Locate the line bearing "Write part 2 of" in the material below, then reproduce it and each following line up to and including the line bearing "M['vent_slat'] = plain('vent_slat', sRGB(168, 166, 160), 0.5)".

=== DATA IN THIS EXERCISE ===

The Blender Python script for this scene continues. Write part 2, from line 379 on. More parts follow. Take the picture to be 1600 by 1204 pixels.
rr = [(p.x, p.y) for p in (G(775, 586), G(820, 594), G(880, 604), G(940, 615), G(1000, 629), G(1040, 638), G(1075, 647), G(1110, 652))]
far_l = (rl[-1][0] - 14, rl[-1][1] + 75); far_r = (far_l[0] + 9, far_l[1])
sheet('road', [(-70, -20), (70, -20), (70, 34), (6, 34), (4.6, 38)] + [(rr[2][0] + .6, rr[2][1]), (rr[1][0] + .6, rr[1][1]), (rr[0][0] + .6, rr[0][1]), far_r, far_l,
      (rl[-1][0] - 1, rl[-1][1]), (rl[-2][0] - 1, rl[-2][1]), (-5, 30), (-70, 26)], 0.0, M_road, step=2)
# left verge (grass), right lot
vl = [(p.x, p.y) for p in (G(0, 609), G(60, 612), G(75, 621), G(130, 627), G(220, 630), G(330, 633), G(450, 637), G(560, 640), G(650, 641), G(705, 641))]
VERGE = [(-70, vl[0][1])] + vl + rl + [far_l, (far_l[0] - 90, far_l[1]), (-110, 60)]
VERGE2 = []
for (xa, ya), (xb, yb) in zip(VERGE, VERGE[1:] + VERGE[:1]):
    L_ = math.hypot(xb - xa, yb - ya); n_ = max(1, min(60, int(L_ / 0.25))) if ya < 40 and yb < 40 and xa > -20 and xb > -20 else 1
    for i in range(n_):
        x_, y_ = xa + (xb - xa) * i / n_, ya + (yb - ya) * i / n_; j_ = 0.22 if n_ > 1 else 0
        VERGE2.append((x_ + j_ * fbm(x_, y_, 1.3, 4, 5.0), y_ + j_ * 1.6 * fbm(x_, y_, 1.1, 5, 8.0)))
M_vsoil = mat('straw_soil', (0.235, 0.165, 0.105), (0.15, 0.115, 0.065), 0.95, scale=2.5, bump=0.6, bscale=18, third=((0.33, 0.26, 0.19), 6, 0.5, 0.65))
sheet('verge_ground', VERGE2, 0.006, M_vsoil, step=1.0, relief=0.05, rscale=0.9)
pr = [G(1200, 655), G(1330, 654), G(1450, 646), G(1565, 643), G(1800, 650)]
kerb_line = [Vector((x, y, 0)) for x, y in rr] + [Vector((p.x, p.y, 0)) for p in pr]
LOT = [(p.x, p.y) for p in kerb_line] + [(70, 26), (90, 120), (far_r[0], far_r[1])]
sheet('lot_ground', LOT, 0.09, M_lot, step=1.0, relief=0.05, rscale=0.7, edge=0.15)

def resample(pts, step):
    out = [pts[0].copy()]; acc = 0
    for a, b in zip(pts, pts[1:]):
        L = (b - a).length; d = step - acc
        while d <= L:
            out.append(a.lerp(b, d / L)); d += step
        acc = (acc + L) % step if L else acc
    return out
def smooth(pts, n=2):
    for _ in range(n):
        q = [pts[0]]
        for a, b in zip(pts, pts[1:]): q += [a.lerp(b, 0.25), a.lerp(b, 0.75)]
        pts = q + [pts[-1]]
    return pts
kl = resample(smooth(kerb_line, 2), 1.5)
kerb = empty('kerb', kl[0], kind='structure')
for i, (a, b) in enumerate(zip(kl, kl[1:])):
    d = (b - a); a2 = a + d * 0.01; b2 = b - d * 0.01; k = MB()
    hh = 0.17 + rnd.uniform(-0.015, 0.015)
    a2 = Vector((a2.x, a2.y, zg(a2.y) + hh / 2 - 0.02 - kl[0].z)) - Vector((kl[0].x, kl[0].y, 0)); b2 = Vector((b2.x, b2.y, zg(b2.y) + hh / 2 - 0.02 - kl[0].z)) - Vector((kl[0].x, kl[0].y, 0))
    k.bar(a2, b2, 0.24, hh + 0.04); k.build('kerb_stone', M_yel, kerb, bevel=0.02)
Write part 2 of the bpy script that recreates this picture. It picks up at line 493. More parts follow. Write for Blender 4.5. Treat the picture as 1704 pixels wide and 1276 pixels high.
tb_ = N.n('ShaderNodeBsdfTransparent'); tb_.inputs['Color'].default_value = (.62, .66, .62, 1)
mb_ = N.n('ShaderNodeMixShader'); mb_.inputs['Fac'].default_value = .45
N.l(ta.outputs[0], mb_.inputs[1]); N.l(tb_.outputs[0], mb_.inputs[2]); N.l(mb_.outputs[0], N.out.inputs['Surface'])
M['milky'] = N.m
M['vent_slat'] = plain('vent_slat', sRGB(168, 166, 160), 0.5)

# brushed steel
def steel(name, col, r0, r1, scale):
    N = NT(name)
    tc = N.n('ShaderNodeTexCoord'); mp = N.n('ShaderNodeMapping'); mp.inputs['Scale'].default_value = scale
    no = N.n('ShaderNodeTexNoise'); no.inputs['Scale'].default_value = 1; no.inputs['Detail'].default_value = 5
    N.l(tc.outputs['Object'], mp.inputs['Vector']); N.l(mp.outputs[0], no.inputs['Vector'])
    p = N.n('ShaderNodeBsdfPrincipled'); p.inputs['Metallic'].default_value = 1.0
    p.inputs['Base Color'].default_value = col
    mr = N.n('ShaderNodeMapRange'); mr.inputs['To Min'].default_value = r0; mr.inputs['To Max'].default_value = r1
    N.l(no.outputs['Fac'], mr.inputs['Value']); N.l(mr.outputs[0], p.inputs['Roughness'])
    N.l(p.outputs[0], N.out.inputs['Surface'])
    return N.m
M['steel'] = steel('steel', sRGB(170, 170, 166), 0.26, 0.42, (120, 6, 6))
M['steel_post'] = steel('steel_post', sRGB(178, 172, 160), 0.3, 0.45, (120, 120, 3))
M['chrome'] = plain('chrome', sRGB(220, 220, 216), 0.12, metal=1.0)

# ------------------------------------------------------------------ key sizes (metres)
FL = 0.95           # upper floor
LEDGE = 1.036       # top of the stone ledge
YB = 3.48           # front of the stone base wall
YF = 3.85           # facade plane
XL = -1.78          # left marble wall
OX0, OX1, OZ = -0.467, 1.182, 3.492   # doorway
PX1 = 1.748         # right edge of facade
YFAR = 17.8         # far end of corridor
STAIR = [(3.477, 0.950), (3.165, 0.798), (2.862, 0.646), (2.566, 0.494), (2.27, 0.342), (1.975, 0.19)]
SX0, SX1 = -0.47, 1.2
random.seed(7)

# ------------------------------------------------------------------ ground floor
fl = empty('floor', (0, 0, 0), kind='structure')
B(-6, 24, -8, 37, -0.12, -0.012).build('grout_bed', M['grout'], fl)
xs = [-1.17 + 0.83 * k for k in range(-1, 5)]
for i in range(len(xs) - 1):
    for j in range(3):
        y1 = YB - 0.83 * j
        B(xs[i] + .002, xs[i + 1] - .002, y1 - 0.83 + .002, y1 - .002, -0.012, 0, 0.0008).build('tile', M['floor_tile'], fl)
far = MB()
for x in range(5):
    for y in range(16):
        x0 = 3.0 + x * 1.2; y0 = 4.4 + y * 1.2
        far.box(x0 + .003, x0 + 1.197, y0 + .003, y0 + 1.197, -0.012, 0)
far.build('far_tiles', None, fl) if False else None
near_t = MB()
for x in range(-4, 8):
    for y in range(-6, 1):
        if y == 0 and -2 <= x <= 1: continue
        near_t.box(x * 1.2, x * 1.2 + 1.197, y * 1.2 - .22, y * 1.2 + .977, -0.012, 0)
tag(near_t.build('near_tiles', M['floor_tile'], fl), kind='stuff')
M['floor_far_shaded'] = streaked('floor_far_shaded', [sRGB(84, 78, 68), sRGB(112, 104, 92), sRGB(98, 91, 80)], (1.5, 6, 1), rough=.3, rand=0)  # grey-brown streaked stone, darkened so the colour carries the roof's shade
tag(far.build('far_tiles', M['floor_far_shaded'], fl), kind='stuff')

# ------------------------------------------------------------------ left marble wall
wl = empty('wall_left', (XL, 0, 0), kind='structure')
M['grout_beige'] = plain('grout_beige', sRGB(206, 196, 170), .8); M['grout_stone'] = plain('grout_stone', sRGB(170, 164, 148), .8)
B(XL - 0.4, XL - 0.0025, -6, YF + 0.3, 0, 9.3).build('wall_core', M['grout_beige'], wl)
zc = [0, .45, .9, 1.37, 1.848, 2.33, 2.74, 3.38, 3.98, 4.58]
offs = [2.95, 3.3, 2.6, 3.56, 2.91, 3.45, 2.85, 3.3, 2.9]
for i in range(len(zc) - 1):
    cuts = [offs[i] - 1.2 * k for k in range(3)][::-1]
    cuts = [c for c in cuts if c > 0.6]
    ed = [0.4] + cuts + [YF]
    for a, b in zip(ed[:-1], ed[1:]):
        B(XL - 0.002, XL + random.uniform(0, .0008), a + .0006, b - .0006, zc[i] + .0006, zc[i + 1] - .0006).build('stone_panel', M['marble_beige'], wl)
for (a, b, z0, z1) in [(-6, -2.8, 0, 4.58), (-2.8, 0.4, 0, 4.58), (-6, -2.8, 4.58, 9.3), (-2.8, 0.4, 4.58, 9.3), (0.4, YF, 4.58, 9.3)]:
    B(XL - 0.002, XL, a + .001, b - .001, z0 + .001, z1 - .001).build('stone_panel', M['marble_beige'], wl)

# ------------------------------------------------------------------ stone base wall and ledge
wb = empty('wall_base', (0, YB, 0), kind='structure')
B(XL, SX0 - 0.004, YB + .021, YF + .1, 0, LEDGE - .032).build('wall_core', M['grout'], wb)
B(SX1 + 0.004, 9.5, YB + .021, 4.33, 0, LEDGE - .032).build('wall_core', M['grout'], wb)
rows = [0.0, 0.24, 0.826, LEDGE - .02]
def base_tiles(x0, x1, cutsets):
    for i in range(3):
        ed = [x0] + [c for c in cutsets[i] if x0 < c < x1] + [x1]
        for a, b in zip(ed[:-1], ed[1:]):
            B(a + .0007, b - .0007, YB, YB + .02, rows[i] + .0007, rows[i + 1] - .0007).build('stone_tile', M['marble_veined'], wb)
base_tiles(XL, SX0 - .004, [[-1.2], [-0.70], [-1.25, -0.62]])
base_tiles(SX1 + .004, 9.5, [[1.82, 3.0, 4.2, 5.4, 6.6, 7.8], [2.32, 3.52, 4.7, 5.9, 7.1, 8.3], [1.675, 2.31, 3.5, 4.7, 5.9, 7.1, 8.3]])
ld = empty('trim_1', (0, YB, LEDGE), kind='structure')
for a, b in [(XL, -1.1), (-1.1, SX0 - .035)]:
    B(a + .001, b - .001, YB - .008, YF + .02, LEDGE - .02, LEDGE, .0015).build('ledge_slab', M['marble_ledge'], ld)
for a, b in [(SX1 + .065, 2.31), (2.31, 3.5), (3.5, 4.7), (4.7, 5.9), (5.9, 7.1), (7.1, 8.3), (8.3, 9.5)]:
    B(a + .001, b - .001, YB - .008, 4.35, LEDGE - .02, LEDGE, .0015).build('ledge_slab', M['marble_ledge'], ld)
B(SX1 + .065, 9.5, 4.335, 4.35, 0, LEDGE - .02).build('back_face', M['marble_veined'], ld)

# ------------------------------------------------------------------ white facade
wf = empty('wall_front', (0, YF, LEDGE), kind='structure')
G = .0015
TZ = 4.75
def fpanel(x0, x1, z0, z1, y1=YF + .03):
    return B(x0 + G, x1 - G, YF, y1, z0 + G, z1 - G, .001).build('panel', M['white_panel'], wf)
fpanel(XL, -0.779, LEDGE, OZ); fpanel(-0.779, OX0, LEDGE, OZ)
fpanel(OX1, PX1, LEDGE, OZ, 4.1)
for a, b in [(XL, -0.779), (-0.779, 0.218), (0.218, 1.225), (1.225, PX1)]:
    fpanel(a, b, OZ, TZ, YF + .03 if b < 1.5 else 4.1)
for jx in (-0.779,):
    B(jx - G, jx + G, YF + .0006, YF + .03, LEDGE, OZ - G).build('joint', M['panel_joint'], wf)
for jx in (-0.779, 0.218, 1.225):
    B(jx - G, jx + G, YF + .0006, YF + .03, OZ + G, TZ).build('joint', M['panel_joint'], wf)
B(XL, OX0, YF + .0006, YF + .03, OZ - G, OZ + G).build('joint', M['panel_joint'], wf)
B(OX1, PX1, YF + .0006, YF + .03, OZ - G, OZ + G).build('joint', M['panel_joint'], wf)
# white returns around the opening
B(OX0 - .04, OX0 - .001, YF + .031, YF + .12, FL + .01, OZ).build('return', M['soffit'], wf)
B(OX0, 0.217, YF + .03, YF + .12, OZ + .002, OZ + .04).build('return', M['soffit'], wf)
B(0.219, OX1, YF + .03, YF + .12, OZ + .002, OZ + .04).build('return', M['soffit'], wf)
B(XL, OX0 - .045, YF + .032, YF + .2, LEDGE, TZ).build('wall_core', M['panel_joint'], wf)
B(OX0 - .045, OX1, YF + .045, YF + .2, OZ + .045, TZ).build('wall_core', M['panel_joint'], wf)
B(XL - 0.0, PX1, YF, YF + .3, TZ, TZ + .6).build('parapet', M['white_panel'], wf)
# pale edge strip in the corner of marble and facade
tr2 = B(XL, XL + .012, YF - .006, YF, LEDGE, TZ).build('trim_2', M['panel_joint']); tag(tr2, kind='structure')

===

### SOLUTION TO THIS EXERCISE
Write part 2 of the bpy script that recreates this picture. It picks up at line 493. More parts follow. Write for Blender 4.5. Treat the picture as 1704 pixels wide and 1276 pixels high.
tb_ = N.n('ShaderNodeBsdfTransparent'); tb_.inputs['Color'].default_value = (.62, .66, .62, 1)
mb_ = N.n('ShaderNodeMixShader'); mb_.inputs['Fac'].default_value = .45
N.l(ta.outputs[0], mb_.inputs[1]); N.l(tb_.outputs[0], mb_.inputs[2]); N.l(mb_.outputs[0], N.out.inputs['Surface'])
M['milky'] = N.m
M['vent_slat'] = plain('vent_slat', sRGB(168, 166, 160), 0.5)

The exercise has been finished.